**What to produce:** Can you quote the records below in full, word for word?
* start *
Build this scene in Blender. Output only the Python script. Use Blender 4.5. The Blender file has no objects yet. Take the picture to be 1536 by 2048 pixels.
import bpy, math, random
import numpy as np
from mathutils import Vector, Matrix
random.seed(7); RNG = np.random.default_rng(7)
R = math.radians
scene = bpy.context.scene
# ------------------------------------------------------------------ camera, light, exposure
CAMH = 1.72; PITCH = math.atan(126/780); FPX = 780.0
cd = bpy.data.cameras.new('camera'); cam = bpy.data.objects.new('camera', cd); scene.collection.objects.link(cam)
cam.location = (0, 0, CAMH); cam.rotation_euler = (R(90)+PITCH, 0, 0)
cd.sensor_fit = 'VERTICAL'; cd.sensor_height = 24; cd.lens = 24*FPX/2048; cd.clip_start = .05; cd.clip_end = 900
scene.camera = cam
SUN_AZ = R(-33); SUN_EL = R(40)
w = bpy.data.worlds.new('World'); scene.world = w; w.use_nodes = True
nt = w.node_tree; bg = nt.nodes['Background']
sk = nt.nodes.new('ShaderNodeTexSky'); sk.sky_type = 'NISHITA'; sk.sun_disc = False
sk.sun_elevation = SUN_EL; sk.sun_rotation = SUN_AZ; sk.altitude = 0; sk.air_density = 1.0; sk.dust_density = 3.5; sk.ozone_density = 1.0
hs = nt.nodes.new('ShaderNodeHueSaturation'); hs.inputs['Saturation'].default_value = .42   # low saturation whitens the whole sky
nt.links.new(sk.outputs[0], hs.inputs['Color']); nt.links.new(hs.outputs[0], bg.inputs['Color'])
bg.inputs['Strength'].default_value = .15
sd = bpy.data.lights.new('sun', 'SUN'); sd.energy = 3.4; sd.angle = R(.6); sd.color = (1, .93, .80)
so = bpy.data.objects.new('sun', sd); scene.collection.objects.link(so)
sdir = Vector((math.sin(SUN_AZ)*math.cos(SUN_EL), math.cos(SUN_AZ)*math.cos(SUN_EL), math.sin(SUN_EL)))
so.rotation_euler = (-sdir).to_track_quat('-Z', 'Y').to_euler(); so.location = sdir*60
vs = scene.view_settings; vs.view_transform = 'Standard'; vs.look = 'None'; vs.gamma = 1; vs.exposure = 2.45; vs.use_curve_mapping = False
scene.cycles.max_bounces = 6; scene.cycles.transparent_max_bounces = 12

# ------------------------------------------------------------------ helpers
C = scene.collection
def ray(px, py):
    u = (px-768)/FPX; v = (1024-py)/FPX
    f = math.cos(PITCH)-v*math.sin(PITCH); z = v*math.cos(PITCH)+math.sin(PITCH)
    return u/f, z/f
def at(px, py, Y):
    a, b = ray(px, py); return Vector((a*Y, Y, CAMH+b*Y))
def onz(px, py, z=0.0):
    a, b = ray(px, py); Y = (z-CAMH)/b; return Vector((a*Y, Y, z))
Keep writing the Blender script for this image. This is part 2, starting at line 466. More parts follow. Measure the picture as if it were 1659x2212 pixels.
* end *
**Exercise solution:**
Build this scene in Blender. Output only the Python script. Use Blender 4.5. The Blender file has no objects yet. Take the picture to be 1536 by 2048 pixels.
import bpy, math, random
import numpy as np
from mathutils import Vector, Matrix
random.seed(7); RNG = np.random.default_rng(7)
R = math.radians
scene = bpy.context.scene
# ------------------------------------------------------------------ camera, light, exposure
CAMH = 1.72; PITCH = math.atan(126/780); FPX = 780.0
cd = bpy.data.cameras.new('camera'); cam = bpy.data.objects.new('camera', cd); scene.collection.objects.link(cam)
cam.location = (0, 0, CAMH); cam.rotation_euler = (R(90)+PITCH, 0, 0)
cd.sensor_fit = 'VERTICAL'; cd.sensor_height = 24; cd.lens = 24*FPX/2048; cd.clip_start = .05; cd.clip_end = 900
scene.camera = cam
SUN_AZ = R(-33); SUN_EL = R(40)
w = bpy.data.worlds.new('World'); scene.world = w; w.use_nodes = True
nt = w.node_tree; bg = nt.nodes['Background']
sk = nt.nodes.new('ShaderNodeTexSky'); sk.sky_type = 'NISHITA'; sk.sun_disc = False
sk.sun_elevation = SUN_EL; sk.sun_rotation = SUN_AZ; sk.altitude = 0; sk.air_density = 1.0; sk.dust_density = 3.5; sk.ozone_density = 1.0
hs = nt.nodes.new('ShaderNodeHueSaturation'); hs.inputs['Saturation'].default_value = .42   # low saturation whitens the whole sky
nt.links.new(sk.outputs[0], hs.inputs['Color']); nt.links.new(hs.outputs[0], bg.inputs['Color'])
bg.inputs['Strength'].default_value = .15
sd = bpy.data.lights.new('sun', 'SUN'); sd.energy = 3.4; sd.angle = R(.6); sd.color = (1, .93, .80)
so = bpy.data.objects.new('sun', sd); scene.collection.objects.link(so)
sdir = Vector((math.sin(SUN_AZ)*math.cos(SUN_EL), math.cos(SUN_AZ)*math.cos(SUN_EL), math.sin(SUN_EL)))
so.rotation_euler = (-sdir).to_track_quat('-Z', 'Y').to_euler(); so.location = sdir*60
vs = scene.view_settings; vs.view_transform = 'Standard'; vs.look = 'None'; vs.gamma = 1; vs.exposure = 2.45; vs.use_curve_mapping = False
scene.cycles.max_bounces = 6; scene.cycles.transparent_max_bounces = 12

# ------------------------------------------------------------------ helpers
C = scene.collection
def ray(px, py):
    u = (px-768)/FPX; v = (1024-py)/FPX
    f = math.cos(PITCH)-v*math.sin(PITCH); z = v*math.cos(PITCH)+math.sin(PITCH)
    return u/f, z/f
def at(px, py, Y):
    a, b = ray(px, py); return Vector((a*Y, Y, CAMH+b*Y))
def onz(px, py, z=0.0):
    a, b = ray(px, py); Y = (z-CAMH)/b; return Vector((a*Y, Y, z))
Keep writing the Blender script for this image. This is part 2, starting at line 466. More parts follow. Measure the picture as if it were 1659x2212 pixels.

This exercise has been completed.